On 8/30/2011 2:12 PM, Guido van Rossum wrote:
> On Tue, Aug 30, 2011 at 10:50 AM, stefan brunthaler
> <stefan at brunthaler.net>  wrote:
>>> Do you really need it to match a machine word? Or is, say, a 16-bit
>>> format sufficient.
>>>
>> Hm, technically no, but practically it makes more sense, as (at least
>> for x86 architectures) having opargs and opcodes in half-words can be
>> efficiently expressed in assembly. On 64bit architectures, I could
>> also inline data object references that fit into the 32bit upper half.

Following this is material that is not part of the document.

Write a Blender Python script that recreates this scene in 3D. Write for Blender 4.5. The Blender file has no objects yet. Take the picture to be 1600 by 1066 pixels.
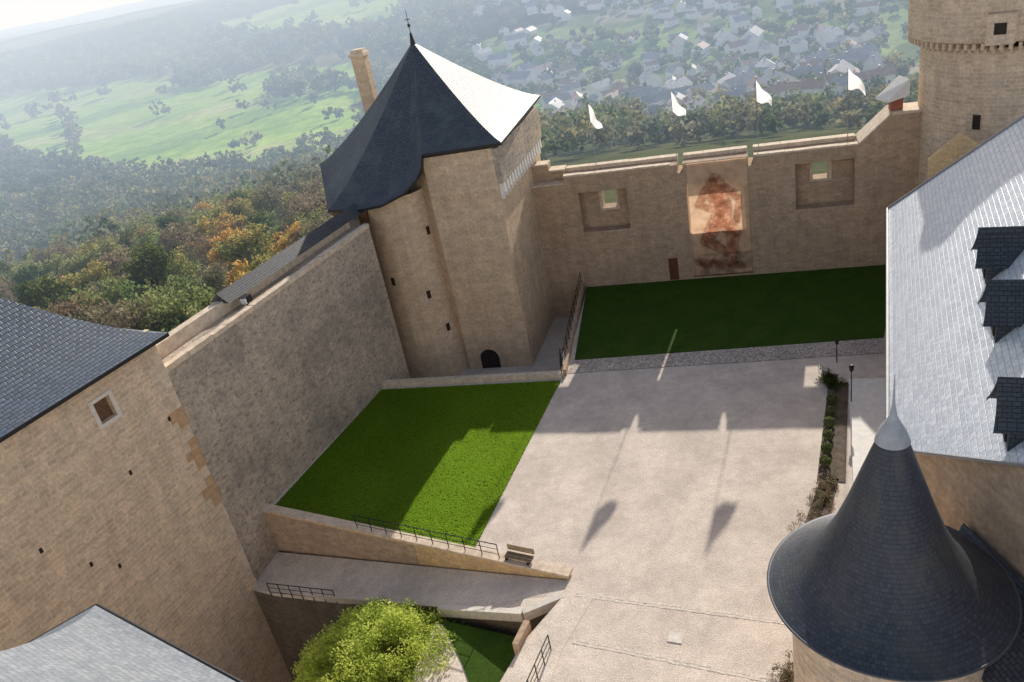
import bpy, math, random
import numpy as np
from mathutils import Vector, Matrix
from mathutils import noise as mn
random.seed(7); rng=np.random.default_rng(7)
scene=bpy.context.scene; COL=bpy.context.collection
# ---------------------------------------------------------------- materials
def newmat(name):
    m=bpy.data.materials.new(name); m.use_nodes=True; nt=m.node_tree
    return m,nt,nt.nodes['Principled BSDF']
def N(nt,t,**k):
    n=nt.nodes.new(t)
    for a,b in k.items():
        if a in n.inputs.keys(): n.inputs[a].default_value=b
        else: setattr(n,a,b)
    return n
def mixc(nt,fac,a,b,mode='MIX'):
    n=nt.nodes.new('ShaderNodeMix'); n.data_type='RGBA'; n.blend_type=mode
    for s,v in ((n.inputs[0],fac),(n.inputs[6],a),(n.inputs[7],b)):
        if isinstance(v,bpy.types.NodeSocket): nt.links.new(v,s)
        elif isinstance(v,(int,float)): s.default_value=v
        else: s.default_value=(v[0],v[1],v[2],1)
    return n.outputs[2]
def noise(nt,vec,scale,detail=4,rough=.6):
    n=N(nt,'ShaderNodeTexNoise'); n.inputs['Scale'].default_value=scale; n.inputs['Detail'].default_value=detail; n.inputs['Roughness'].default_value=rough
    if vec is not None: nt.links.new(vec,n.inputs['Vector'])
    return n
def ramp(nt,src,p0,p1,c0=(0,0,0),c1=(1,1,1)):
    r=N(nt,'ShaderNodeValToRGB'); e=r.color_ramp.elements
    e[0].position=p0; e[1].position=p1; e[0].color=(*c0,1); e[1].color=(*c1,1)
    nt.links.new(src,r.inputs[0]); return r.outputs[0]
def uvobj(nt):
    t=N(nt,'ShaderNodeTexCoord'); return t.outputs['UV'],t.outputs['Object']
def stone(name,c1,c2,mortar,bw=.55,rh=.26,ms=.012,patch=.35,dark=(.10,.085,.07),bump=.35,dist=.03,psc=.22,plo=.47,phi=.66,spots=0,streak=.3):
    m,nt,P=newmat(name); uv,ob=uvobj(nt)
    dn=noise(nt,uv,1.6,3)
    vm=N(nt,'ShaderNodeVectorMath',operation='MULTIPLY_ADD'); nt.links.new(dn.outputs['Color'],vm.inputs[0]); vm.inputs[1].default_value=(dist,dist,0); nt.links.new(uv,vm.inputs[2])
    br=N(nt,'ShaderNodeTexBrick'); br.offset=.5; br.squash=1.3; br.squash_frequency=3
    for k,v in (('Scale',1),('Mortar Size',ms),('Mortar Smooth',.3),('Bias',0),('Brick Width',bw),('Row Height',rh)): br.inputs[k].default_value=v
    br.inputs['Color1'].default_value=(*c1,1); br.inputs['Color2'].default_value=(*c2,1); br.inputs['Mortar'].default_value=(*mortar,1)
    nt.links.new(vm.outputs[0],br.inputs['Vector'])
    n1=noise(nt,uv,psc,7,.68); n2=noise(nt,uv,5,5,.7); n3=noise(nt,uv,1.1,4,.6)
    c=mixc(nt,.55,br.outputs['Color'],ramp(nt,n2.outputs['Fac'],.3,.72,(.5,.47,.45),(1.3,1.27,1.2)),'MULTIPLY')
    pm=ramp(nt,n1.outputs['Fac'],plo,phi)
    mm=N(nt,'ShaderNodeMath',operation='MULTIPLY'); mm.inputs[1].default_value=patch; nt.links.new(pm,mm.inputs[0])
    c=mixc(nt,mm.outputs[0],c,dark)
    if spots:
        n4=noise(nt,uv,2.6,6,.75); mm=N(nt,'ShaderNodeMath',operation='MULTIPLY'); mm.inputs[1].default_value=spots; nt.links.new(ramp(nt,n4.outputs['Fac'],.52,.62),mm.inputs[0]); c=mixc(nt,mm.outputs[0],c,(dark[0]*.7,dark[1]*.7,dark[2]*.7))
    mp=N(nt,'ShaderNodeMapping'); mp.inputs['Scale'].default_value=(1.4,.10,1); nt.links.new(uv,mp.inputs[0]); n5=noise(nt,mp.outputs[0],1.0,5,.7)
    c=mixc(nt,streak,c,ramp(nt,n5.outputs['Fac'],.35,.62,(.62,.60,.58),(1.12,1.1,1.08)),'MULTIPLY')
    c=mixc(nt,.4,c,ramp(nt,n3.outputs['Fac'],.3,.7,(.66,.66,.70),(1.2,1.15,1.06)),'MULTIPLY')
    nt.links.new(c,P.inputs['Base Color']); P.inputs['Roughness'].default_value=.92; P.inputs['Specular IOR Level'].default_value=.2
    a=N(nt,'ShaderNodeMath',operation='SUBTRACT'); nt.links.new(n2.outputs['Fac'],a.inputs[0]); nt.links.new(br.outputs['Fac'],a.inputs[1])
    b=N(nt,'ShaderNodeBump'); b.inputs['Strength'].default_value=bump; b.inputs['Distance'].default_value=.06
    nt.links.new(a.outputs[0],b.inputs['Height']); nt.links.new(b.outputs[0],P.inputs['Normal'])
    return m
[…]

>> It turns out that most constant objects fit nicely into this, and I
>> have used this for a special cache region (again below 2^32) for
>> global objects, too. So, technically it's not necessary, but
>> practically it makes a lot of sense. (Most of these things work on
>> 32bit systems, too. For architectures with a smaller size, we can
>> adapt or disable the optimizations.)
>
> Do I sense that the bytecode format is no longer platform-independent?
> That will need a bit of discussion. I bet there are some things around
> that depend on that.

I find myself more comfortable with the Cesare Di Mauro's idea of 
expanding to 16 bits as the code unit. His basic idea was using 2, 4, or 
6 bytes instead of 1, 3, or 6. It actually tended to save space because 
many ops with small ints (which are very common) contract from 3 bytes 
to 2 bytes or from 9(?) (two instructions) to 6. I am sorry he was not 
able to followup on the initial promising results. The dis output was 
probably easier to read than the current output.

Perhaps he made a mistake in combining the above idea with a shift from 
stack to hybrid stack+register design.